Grant has posted some great suggestions for a new title tool on his blog “Avid Tips.” He’s hoping you all will weigh in with your ideas, either here or on his site, and then he hopes to collect all the material from both blogs (see my previous post) and present it to his friends at Avid. I think that’s a great idea, so I hope you will add your comments here or on Avid Tips and let us know what you’d like to see.

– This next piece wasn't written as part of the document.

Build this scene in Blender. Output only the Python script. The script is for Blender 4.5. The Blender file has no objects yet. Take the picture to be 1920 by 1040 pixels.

Meanwhile, I’ll add a few additional suggestions. Though I think the title tool needs to be scraped and replaced, there are some things that Avid could do short-term that would help, too.

For example:

  1. Improve the way a title’s bounding box resizes. No matter what you do, the size of the box that contains a title adjusts every time you change the font or font size — but, like an old Detroit seatbelt, the box can get tighter, but it can never get loser. When you switch to a font with narrower letters, the box gets smaller. If you then switch back to the original font, it doesn’t get bigger again, the line breaks change. Even undo doesn’t get around this bug.
  2. Put render files for changed titles where I want them. Every time I change a title, a new master clip is created — and it automatically goes into the same bin as the sequence that contained the original title. That’s not where I want them. Please let me specify a bin for these things.
  3. Work on the typography. I have a lot of fonts installed. They look fine in every application — except in the MC, where kerning is so uneven that it’s almost comical. No matter what font I pick I can’t make a good-looking title.

And finally, make it easier to create a series of similar titles. Let’s say I’ve made a title card I like. I now want to make 10 or 12 more with the same font, size, drop shadow, alignment, length and fade length. The easiest way to do that is to copy the title, put it into the source monitor, cut it in again, and modify the text. Sounds easy, right? Well, here are the steps:

  • Mark in and out on the existing title. Select the appropriate track. Hit command-option-c (copy to source monitor).
  • Mark in on the record monitor and edit the old title to a new position.
  • Park over the title, go into effects mode, then select the little “modify” button on the effects palette.
  • The title tool opens, change your text, resize the bounding box, as needed (#1, above).
  • Close the title tool. The precompute is saved (in the wrong place — #2, above).
  • So much for the first title of 10.
  • Now make another. Woops — the title I carefully placed in the source monitor is now gone, replaced by the full master clip of the modified title. So — start over at the top of the list.

All this to copy one title and change its text.